Car Bomb Kills Nine in Indian Kashmir

A powerful car bomb exploded in the Kashmiri city of Srinagar on Thursday, killing nine people and wounding 25, including journalists, police said.

It was the first major attack since the frontline Kashmiri militant group Hizbul Mujahideen ended a 15-day ceasefire in the rebellion-racked Indian state of Jammu and Kashmir on Tuesday.

"With the impact of the explosion, nine people were killed on the spot, and 25 others injured, including five photographers," an Indian police official said.

He said eight policemen were among the dead.

No group has claimed responsibility for the blast.

Witnesses said the explosion came five minutes after a grenade attack at around 12.30 p.m (0700 GMT).

Security personnel and journalists rushed to the site of the grenade attack near the State Bank of India, a key landmark in the city, and many of them were caught in the bomb blast that followed.

"When I went to the spot along with colleagues, we saw a crater where the grenade had hit," one journalist said.

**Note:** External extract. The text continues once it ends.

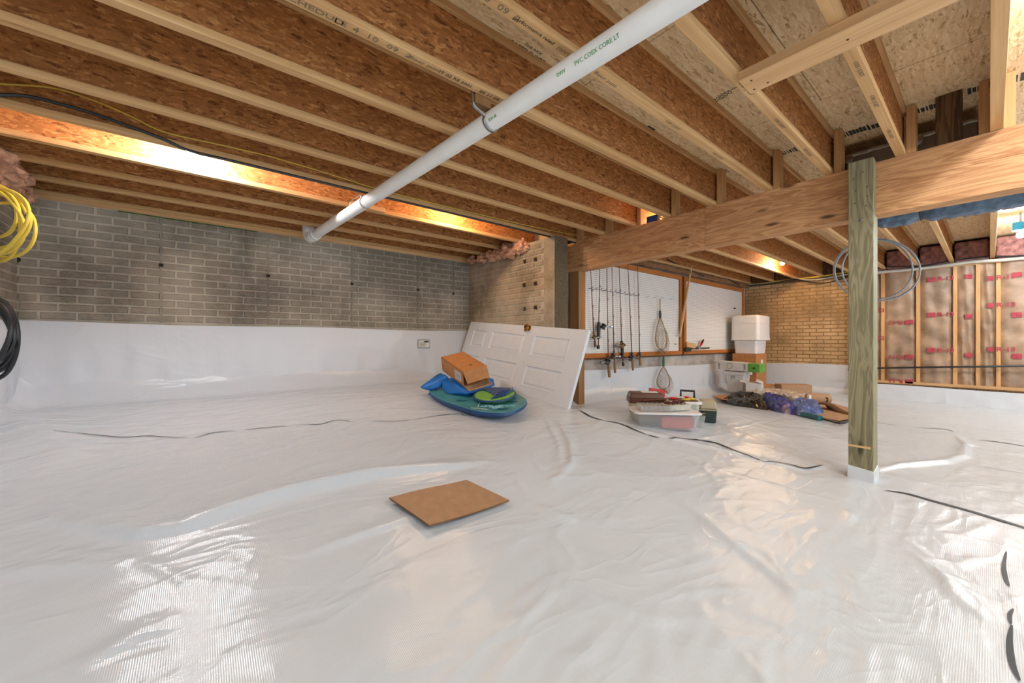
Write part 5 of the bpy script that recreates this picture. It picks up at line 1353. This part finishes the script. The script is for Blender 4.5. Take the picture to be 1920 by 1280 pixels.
m = MB(); m.hexa([(7.08, ye, zz+0.363), (7.32, ye, zz+0.363), (7.32, y_l, zz+0.363+0.03), (7.08, y_l, zz+0.363+0.03)], [(7.08, ye, zz+0.50), (7.32, ye, zz+0.50), (7.32, y_l, zz+0.535), (7.08, y_l, zz+0.535)]); m.build('carton', MAT['whitecard'], t, bevel=0.003)
m = MB(); m.hexa([(7.076, ye-0.001, zz+0.364), (7.325, ye-0.001, zz+0.364), (7.325, y_r, zz+0.374), (7.076, y_r, zz+0.374)], [(7.076, ye-0.001, zz+0.502), (7.325, ye-0.001, zz+0.502), (7.325, y_r, zz+0.511), (7.076, y_r, zz+0.511)]); m.build('green_panel', MAT['greenprint'], t)
m = MB(); yc_ = (y_r+ye)/2; m.box(7.071, 7.077, yc_-0.02, yc_+0.01, zz+0.42, zz+0.45); m.build('black_emblem', MAT['black'], t)
m = MB(); m.tube([(7.076, y_l-0.20+0.045*math.cos(w), zz+0.455+0.045*math.sin(w)) for w in [2*PI*q/20 for q in range(20)]], 0.004, 5, closed=True); m.build('round_logo', MAT['net'], t)
for yy, s in ((y_r+0.05, 'PAPER'), (y_l-0.03, 'A4 500')):
    text_obj('printed_text', s, 0.038, Matrix.Translation((7.076, yy, zz+0.445)) @ MXF @ Matrix.Rotation(PI/2, 4, 'Z'), MAT['ink'], t, depth=0.001)
m = MB(TRS((7.05, 2.42, zz), 0.25)); m.box(-0.13, 0.20, -0.11, 0.11, 0.0, 0.20)
t = thing('white_carton', 'small white carton with open flaps before the white bin', 'box', (7.05, 2.42, zz)); m.build('carton', MAT['whitecard'], t, bevel=0.003)
m = MB(TRS((7.05, 2.42, zz+0.20), 0.25)); m.hexa([(-0.13, -0.11, 0), (0.20, -0.11, 0), (0.22, -0.02, 0.045), (-0.10, -0.02, 0.03)], [(-0.13, -0.11, 0.003), (0.20, -0.11, 0.003), (0.22, -0.02, 0.048), (-0.10, -0.02, 0.033)]); m.build('flap', MAT['whitecard'], t)
m = MB(TRS((7.05, 2.42, zz+0.20), 0.25)); m.hexa([(-0.13, 0.11, 0), (0.20, 0.11, 0), (0.22, 0.20, 0.03), (-0.10, 0.20, 0.02)], [(-0.13, 0.11, 0.003), (0.20, 0.11, 0.003), (0.22, 0.20, 0.033), (-0.10, 0.20, 0.023)]); m.build('flap', MAT['whitecard'], t)
text_obj('printed_mark', '1', 0.05, TRS((7.05, 2.42, zz), 0.25) @ Matrix.Translation((-0.132, -0.04, 0.10)) @ MXF, MAT['ink'], t, depth=0.002)
def gbox(name, label, px, py, lx, ly, lz, yaw, mat, up=0.0):
    p = onZ(px, py, 0.0); M = TRS((p.x, p.y, 0.028+up), yaw); t = thing(name, label, 'box', M.translation)
    m = MB(M); m.box(-lx/2, lx/2, 0, ly, 0, lz); m.build('carton', mat, t, bevel=0.004); return t, M
t, M = gbox('shipping_carton', 'low brown carton with black lettering right of the white carton', 1436, 738, 0.36, 0.15, 0.13, AX-0.10, MAT['card2'])
m = MB(M); m.box(-0.13, 0.02, -0.002, 0.0, 0.05, 0.075); m.build('black_strip', MAT['ink'], t); m = MB(M); m.box(0.10, 0.17, -0.002, 0.0, 0.03, 0.10); m.build('label', MAT['whitecard'], t)
m = MB(M); m.box(-0.18, 0.18, 0.07, 0.08, 0.13, 0.132); m.build('flap_gap', MAT['carddark'], t)
t, M = gbox('shipping_carton', 'plain brown carton on the pile nearest the tan brick wall', 1494, 742, 0.46, 0.22, 0.135, AX-0.16, MAT['card'], 0.02)
m = MB(M); m.box(-0.23, 0.23, 0.09, 0.13, 0.135, 0.1365); m.build('packing_tape', MAT['card2'], t)
p = onZ(1534, 752, 0.06); M = TRS((p.x, p.y, 0.095), AX-0.2)
t = thing('paper_roll', 'crumpled brown paper roll at the right end of the pile', 'paper', M.translation)
m = MB(M); m.tube([(-0.13, 0, 0), (-0.05, 0.01, 0.005), (0.05, -0.01, 0), (0.13, 0.01, 0.01)], [0.07, 0.078, 0.072, 0.066], 12); m.build('roll', MAT['card'], t, smooth=True)
m = MB(M); m.box(0.05, 0.085, -0.076, -0.060, -0.03, 0.03); m.build('dark_opening', MAT['hole'], t)  # dark block stands in for the shaded inside of the roll
m = MB(M); m.box(-0.155, -0.12, -0.08, -0.02, -0.05, 0.06); m.build('white_sleeve', MAT['whiteplastic'], t, bevel=0.01)

# flattened cardboard and crumpled sheets
def sheet(name, label, cat, pts, z, th, mat, curl=0.0, seed=0, edge=None):
    P = [Vector((onZ(x, y, z).x, onZ(x, y, z).y, z)) for x, y in pts]; r = random.Random(seed)
    P = [p+Vector((0, 0, curl*r.random())) for p in P]
    m = MB(); m.prism(P, (0, 0, th)); return tag(m.build(name, mat, None, bevel=0.002), label, cat)
sheet('flattened_carton', 'lowest flattened cardboard, its long edge facing the camera under the pile', 'cardboard', [(1336, 743), (1402, 737), (1545, 752), (1612, 772), (1600, 788), (1576, 797), (1488, 783), (1430, 770)], 0.020, 0.012, MAT['card'])
sheet('flattened_carton', 'upper brown flattened cardboard curling up beside the green post', 'cardboard', [(1480, 757), (1548, 757), (1600, 776), (1597, 785), (1572, 791), (1545, 786), (1500, 770)], 0.042, 0.010, MAT['card'], 0.012, 2)
sheet('flattened_carton', 'narrow cardboard strip sticking out at the left end of the pile', 'cardboard', [(1338, 745), (1390, 741), (1415, 752), (1400, 757), (1355, 751)], 0.045, 0.010, MAT['card2'], 0.02, 3)
m = MB(); a, b = onZ(1532, 757, 0.10), onZ(1592, 776, 0.07)
m.grid(lambda u_, v_: a.lerp(b, u_)+Vector((0.05*v_, -0.10*v_, 0.05*math.sin(PI*v_)-0.05*v_+0.02*math.sin(6*u_))), 10, 5)
o = m.build('bent_flap', MAT['carddark'], None, smooth=True); md = o.modifiers.new('solid', 'SOLIDIFY'); md.thickness = 0.006
tag(o, 'bent cardboard flap standing up behind the curled sheet by the post', 'cardboard')
cable('black_foam_strip', 'black foam strip along the front edge of the curled cardboard', [onZ(x, y, 0.062) for x, y in ((1530, 782), (1550, 787), (1575, 793), (1588, 790), (1600, 781))], 0.012, MAT['black'])
m = MB(); a, b = onZ(1505, 776, 0.07), onZ(1538, 784, 0.07); m.tube([a, b], 0.032, 12)
tag(m.build('teal_tube', MAT['tealtube'], None, smooth=True), 'teal plastic tube poking out under the clear bag', 'tube')
def heap(name, label, cat, pts, z, h, mat, seed, res=0.02, ridge_=1.0):
    P = [(onZ(x, y, z).x, onZ(x, y, z).y) for x, y in pts]; r = random.Random(seed)
    n_ = len(P); cx_ = sum(p[0] for p in P)/n_; cy_ = sum(p[1] for p in P)/n_
    rings, seg_ = 26, 96
    bd = []
    Pv = smooth_path([Vector((x, y, 0)) for x, y in P]+[Vector((P[0][0], P[0][1], 0))], 8)[:-1]
    for k in range(seg_): bd.append(Pv[int(k*len(Pv)/seg_)])
    ph = [r.uniform(0, 6.28) for _ in range(6)]; m = MB(); vs = []; fs = []
    for i in range(rings+1):
        f = 1-i/rings
        for k in range(seg_):
            x = cx_+(bd[k].x-cx_)*f; y = cy_+(bd[k].y-cy_)*f
            w = math.sin(PI/2*min(1, (1-f)*2.4))
            pn = Vector((x, y, seed*3.7)); rn = 1-2.2*abs(mnoise.noise(pn*7)); r2 = 1-2.2*abs(mnoise.noise(pn*17+Vector((9, 0, 0))))
            zz_ = z+h*w*(0.50+0.34*rn*ridge_+0.20*r2+0.15*math.sin(x*9+ph[0]))
            vs.append((x, y, max(zz_, z)))
    for i in range(rings):
        for k in range(seg_): k2 = (k+1) % seg_; fs.append((i*seg_+k, i*seg_+k2, (i+1)*seg_+k2, (i+1)*seg_+k))
    fs.append(tuple(range(seg_))[::-1])
    m.add(vs, fs); return tag(m.build(name, mat, None, smooth=True), label, cat)
heap('trash_bag', 'crumpled glossy black plastic bag at the left of the pile', 'bag', [(1352, 750), (1375, 742), (1412, 740), (1438, 752), (1440, 768), (1415, 768), (1385, 760)], 0.04, 0.10, MAT['blackgloss'], 1)
heap('clear_sheeting', 'folded clear plastic sheeting across the back of the pile', 'plastic sheet', [(1385, 738), (1440, 735), (1510, 744), (1524, 752), (1500, 758), (1452, 746), (1400, 744)], 0.045, 0.10, MAT['clearbag'], 2)
heap('blue_tarp', 'folded dark blue tarpaulin in the middle of the pile', 'tarp', [(1424, 745), (1436, 741), (1478, 760), (1500, 772), (1486, 778), (1452, 772), (1432, 756)], 0.04, 0.115, MAT['tarp'], 3)
heap('bagged_sheet', 'pale blue sheet in a clear bag on the blue tarp', 'bag', [(1478, 758), (1500, 752), (1530, 757), (1546, 771), (1535, 779), (1500, 779), (1486, 770)], 0.05, 0.10, MAT['tarplight'], 4, ridge_=0.6)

"We were being briefed by policemen when a big bang took place and blinded my eyes. Then I saw people running helter-skelter and I saw colleagues bleeding."

Reuters photographer Fayaz Kabli was among those hurt. Doctors said he had suffered shock and splinter injuries in one leg, but he was out of danger.

The bomb, which went off in an Ambassador model car, was believed to have been set off by remote control. It damaged at least five nearby cars.

Shopkeepers in the city pulled down shutters as panic spread.

Peace Initiative Collapses

Nearly a dozen militant groups are fighting Indian rule in Jammu and Kashmir, where a decade of separatist insurgency has left at least 30,000 people dead.

A peace initiative with Hizbul Mujahideen, the largest of the militant groups, collapsed this week after the group called off an unprecedented ceasefire. Hizbul said New Delhi had ignored a deadline for accepting three-way talks, including Pakistan.

New Delhi has said it is ready to talk to all militant groups and has blamed Pakistan for derailing the nascent peace process in Jammu and Kashmir, its only Moslem-majority state.

India security officials said earlier on Thursday that they had resumed operations against the Hizbul Mujahideen.